The atmosphere of oppression and portentous gloom at the regicides' court is brilliantly and economically suggested by Herbert Wernicke's set, a vast black slab that almost completely fills the proscenium arch and opens and closes by skewing backward on a diagonal pivot. At the start of the opera this monolithic door tips open only a fraction, to allow the Maids, who constitute the Chorus, and Electra herself to crawl out from underneath it, and only later opens wider to reveal a steep, towering staircase bathed in blood-red light, the lofty, grimly archaic-structure of Wernicke's setting perfectly echoing the overbearing architecture of Strauss's score.

'Elektra' employed the largest operatic orchestra Strauss ever mustered, and the regimental-size brass and woodwind forces create a barbaric maelstrom of turbulent sound. In this opera the composer went as far into dissonance and atonality as he was to venture, drawing back in his subsequent work as from the edge of an abyss.

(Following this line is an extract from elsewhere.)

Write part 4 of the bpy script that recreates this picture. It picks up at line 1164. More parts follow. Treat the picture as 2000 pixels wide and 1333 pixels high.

One critic described the music as 'abominably ugly,' but the jarring, grating whirl of notes and voices artfully conveys the mounting horror of this one-act drama of 'unending climaxes.' And the ebb and flow of the cacophony also paves the way for the most moving climax in the entire piece -- the moment when Electra recognizes her brother, who has come in disguise to perform the dreadful deed.

The opera is dominated by the three leading female roles, and Gabriele Schnaut (Electra), Marjana Lipovsek (Clytemnestra) and Nadine Secunde (Electra's sister, Chrysothemis) all performed with verve and skill.

Schnaut was especially convincing as the half-mad Electra, managing to create a real sense of pathos at the heroine's predicament, but also making us justifiably nervous with the malignant grins and expressions of gloating satisfaction that pass fleetingly across her face at the delightful thought of seeing her mother and her lover violently dispatched into the next world. Secunde, too, was good as the indecisive, frightened Chrysothemis, a not particularly brave person, torn between loyalty to her sister and the desire to conform with tyranny in the hope of achieving a 'normal' life. And the State Opera's orchestra, under the direction of Peter Schneider, gave an energetic but controlled interpretation of a challenging score.

There will be repeat performances of 'Elektra' at the Munich Opera Festival on July 17 and 22.